Milone’s role, however, has often been overshadowed. A staff member, Gennaro Lombardi—born in Italy in 1887—arrived in New York in November 1904 and began working at the Spring Street location. He appears to have acquired it in 1908. Later renamed “Lombardi’s” in 1939, it has been claimed as the first pizza restaurant in the United States. The history is more complicated: the business may have been first under that later identity, but Lombardi did not found it.

Milone’s story ends quietly. He died childless in 1920 and is buried in an unmarked grave in Queens, his contributions largely forgotten. Even so, his work helped build a business that has since grown into a global industry with sales exceeding $150 billion a year.

What pizza’s history reveals

Pizza’s evolution is not a straight line from one inventor to a single “first” recipe. It is a gradual convergence of old habits—baking flatbread, eating bread with toppings, using bread as a base for a meal—shaped by the needs of particular places and people. Naples in the 18th century provided the social and economic conditions that made modern pizza feel inevitable: dense neighborhoods, limited cooking facilities, and demand for inexpensive food that could be eaten quickly.

From there, pizza became both more democratic and more portable. It moved from street vendors balancing heat on their heads to pizzerias lined with volcanic stone; from local cash-strapped diners paying “in eight days” to immigrant entrepreneurs selling pies in New York.

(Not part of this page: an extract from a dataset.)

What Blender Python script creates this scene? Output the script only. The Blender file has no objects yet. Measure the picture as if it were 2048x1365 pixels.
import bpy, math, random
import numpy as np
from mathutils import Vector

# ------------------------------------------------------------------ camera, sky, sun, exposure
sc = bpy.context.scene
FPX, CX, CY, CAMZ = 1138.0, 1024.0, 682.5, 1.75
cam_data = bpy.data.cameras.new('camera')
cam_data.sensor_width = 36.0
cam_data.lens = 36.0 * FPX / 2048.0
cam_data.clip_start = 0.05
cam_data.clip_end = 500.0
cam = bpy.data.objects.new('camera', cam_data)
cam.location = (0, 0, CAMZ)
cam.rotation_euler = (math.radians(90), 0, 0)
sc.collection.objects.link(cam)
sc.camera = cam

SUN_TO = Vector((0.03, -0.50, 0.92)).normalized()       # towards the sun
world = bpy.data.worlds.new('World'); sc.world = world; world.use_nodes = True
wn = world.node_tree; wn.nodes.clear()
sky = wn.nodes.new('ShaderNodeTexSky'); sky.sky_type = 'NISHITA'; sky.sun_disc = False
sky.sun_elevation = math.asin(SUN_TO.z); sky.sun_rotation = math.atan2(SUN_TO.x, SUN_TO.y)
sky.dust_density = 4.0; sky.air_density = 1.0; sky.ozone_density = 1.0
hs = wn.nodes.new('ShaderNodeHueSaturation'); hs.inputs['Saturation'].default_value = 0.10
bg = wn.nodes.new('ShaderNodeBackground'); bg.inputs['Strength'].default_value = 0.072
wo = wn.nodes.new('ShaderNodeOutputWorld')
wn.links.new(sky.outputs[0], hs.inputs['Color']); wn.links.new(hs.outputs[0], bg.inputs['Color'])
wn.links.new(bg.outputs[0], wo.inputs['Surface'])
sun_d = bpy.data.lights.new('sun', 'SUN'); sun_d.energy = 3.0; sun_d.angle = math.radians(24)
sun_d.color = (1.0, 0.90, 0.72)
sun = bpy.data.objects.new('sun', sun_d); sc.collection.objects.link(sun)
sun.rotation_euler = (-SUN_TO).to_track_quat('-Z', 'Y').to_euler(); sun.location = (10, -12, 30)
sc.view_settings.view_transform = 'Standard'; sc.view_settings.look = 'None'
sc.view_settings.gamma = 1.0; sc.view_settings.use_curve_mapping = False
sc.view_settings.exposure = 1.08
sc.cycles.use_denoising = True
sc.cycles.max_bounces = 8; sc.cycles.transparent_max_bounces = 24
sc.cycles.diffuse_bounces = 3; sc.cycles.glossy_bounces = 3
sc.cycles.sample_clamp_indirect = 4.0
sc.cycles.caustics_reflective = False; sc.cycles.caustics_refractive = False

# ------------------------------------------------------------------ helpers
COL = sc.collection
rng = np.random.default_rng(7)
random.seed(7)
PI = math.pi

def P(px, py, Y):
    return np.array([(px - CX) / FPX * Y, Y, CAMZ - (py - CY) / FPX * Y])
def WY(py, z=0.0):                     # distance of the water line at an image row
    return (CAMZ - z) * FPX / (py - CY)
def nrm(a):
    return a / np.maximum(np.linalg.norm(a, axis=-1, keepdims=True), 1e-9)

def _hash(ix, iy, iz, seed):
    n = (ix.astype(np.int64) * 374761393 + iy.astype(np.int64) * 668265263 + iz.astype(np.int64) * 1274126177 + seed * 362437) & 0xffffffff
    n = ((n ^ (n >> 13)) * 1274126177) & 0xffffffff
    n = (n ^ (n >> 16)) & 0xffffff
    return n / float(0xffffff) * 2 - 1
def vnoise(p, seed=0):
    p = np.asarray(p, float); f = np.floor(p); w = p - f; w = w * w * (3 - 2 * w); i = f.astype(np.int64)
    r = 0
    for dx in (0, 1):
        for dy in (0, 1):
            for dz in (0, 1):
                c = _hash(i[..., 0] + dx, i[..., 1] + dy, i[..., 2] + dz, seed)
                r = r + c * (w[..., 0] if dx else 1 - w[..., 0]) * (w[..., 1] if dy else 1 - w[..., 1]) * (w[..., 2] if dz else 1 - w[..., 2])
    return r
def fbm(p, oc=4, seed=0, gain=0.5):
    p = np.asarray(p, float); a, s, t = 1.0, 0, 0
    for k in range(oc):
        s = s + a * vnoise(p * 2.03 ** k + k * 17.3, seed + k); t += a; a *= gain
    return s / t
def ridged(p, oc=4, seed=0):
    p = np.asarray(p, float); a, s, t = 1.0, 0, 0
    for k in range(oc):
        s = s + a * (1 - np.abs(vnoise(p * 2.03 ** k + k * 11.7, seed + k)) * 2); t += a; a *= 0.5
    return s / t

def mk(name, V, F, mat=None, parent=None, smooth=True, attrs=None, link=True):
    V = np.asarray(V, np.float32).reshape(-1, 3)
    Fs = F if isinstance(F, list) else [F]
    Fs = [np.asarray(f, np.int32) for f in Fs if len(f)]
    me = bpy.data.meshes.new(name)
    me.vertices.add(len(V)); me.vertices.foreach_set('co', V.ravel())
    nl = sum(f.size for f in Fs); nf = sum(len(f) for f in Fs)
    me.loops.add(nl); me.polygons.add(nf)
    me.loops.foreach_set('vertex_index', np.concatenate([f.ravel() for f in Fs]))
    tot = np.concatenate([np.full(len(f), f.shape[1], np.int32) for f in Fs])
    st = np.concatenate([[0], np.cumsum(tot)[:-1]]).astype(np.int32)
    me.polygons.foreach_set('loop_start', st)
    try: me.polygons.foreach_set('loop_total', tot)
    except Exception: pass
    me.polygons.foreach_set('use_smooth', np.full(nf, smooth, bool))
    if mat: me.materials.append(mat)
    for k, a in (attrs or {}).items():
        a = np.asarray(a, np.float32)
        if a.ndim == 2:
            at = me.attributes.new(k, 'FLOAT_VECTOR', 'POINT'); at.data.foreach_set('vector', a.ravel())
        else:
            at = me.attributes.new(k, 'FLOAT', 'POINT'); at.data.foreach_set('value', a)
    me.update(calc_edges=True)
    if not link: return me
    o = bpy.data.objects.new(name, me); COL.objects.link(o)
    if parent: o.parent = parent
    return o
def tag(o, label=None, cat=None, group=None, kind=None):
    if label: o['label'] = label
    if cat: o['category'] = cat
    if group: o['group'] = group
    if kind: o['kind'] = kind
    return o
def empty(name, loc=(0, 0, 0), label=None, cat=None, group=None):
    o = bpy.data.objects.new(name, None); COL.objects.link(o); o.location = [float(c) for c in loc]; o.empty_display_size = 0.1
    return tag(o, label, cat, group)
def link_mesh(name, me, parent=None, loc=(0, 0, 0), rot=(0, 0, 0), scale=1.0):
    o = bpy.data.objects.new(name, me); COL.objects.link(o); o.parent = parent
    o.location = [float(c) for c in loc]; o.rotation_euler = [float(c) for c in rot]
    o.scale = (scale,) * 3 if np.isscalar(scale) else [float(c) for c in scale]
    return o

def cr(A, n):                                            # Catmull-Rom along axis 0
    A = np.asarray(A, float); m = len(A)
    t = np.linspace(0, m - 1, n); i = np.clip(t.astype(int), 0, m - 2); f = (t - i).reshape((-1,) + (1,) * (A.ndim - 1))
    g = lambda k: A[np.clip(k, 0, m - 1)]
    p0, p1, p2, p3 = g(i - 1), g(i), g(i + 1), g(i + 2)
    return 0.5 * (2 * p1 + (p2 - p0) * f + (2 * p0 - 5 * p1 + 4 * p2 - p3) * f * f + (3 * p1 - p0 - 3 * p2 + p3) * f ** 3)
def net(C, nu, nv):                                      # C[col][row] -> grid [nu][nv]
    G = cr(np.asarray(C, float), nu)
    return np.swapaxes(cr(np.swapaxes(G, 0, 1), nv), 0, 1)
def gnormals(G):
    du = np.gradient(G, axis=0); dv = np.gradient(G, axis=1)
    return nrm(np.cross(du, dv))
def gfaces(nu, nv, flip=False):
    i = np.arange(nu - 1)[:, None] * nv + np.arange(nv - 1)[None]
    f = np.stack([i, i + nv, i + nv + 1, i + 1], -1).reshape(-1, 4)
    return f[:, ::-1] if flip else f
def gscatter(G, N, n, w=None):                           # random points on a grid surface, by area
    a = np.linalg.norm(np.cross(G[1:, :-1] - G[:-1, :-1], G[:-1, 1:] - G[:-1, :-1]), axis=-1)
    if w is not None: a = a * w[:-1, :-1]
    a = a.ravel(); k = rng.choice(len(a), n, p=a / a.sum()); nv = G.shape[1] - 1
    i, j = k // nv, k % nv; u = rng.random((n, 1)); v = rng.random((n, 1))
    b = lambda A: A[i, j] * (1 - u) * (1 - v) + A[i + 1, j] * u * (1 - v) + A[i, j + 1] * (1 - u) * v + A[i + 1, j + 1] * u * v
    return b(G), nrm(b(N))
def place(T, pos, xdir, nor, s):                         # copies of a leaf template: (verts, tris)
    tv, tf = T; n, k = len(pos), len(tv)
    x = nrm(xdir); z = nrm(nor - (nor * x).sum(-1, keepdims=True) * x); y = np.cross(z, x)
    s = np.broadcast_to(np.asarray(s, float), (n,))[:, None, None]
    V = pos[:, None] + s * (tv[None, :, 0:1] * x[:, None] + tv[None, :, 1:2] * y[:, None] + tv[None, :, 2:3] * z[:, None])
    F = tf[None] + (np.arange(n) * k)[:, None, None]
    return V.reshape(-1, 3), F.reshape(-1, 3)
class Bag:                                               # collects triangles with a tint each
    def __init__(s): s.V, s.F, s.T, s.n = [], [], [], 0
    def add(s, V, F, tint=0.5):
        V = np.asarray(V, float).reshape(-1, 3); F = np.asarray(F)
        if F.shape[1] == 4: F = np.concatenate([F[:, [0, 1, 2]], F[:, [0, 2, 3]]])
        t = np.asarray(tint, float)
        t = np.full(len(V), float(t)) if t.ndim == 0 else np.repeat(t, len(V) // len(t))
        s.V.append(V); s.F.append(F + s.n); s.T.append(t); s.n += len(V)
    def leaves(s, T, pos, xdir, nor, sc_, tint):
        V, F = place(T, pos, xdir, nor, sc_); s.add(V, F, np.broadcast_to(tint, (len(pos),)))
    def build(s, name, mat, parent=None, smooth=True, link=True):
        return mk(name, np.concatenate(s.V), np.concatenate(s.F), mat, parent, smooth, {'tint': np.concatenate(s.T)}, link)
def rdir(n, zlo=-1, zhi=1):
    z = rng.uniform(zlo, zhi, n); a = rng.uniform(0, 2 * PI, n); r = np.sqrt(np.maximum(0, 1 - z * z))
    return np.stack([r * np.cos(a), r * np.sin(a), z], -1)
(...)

The dish’s global popularity is often explained by taste alone, but its history also reflects practicality: pizza has long been a way to turn simple dough into a complete meal.

A few key milestones in pizza’s long timeline

  • 14,400 years ago: Charred flatbread remains found at Shubayqa 1 in northeast Jordan.

  • At least 5,000 years ago: Flatbread is a staple in ancient Egypt, sometimes eaten with onions, garlic, and possibly cheese.

  • 160 BCE (approx.): Cato records a recipe for libum, a baked cheese bread.

  • 879: A Provençal document describes pissaladière, a leavened flatbread with onions, olives, and anchovies.

  • 997: The word “pizza” appears in a charter from Gaeta as part of a rental payment.

  • 18th century: Naples becomes the cradle of modern pizza as cheap, portable food.

  • 1830: Port’Alba opens what is generally considered the world’s first pizzeria.

  • 1898: Filippo Milone opens a bakery/grocery in New York and begins selling pizza, expanding to multiple locations.

Pizza’s story is, in the end, a story of continuity: ancient bread traditions meeting the realities of city life, then traveling with migrants and adapting to new markets. The toppings may change, the ovens may evolve, and the business models may scale—but the core idea remains remarkably durable: a hot, satisfying meal built on a simple piece of baked dough.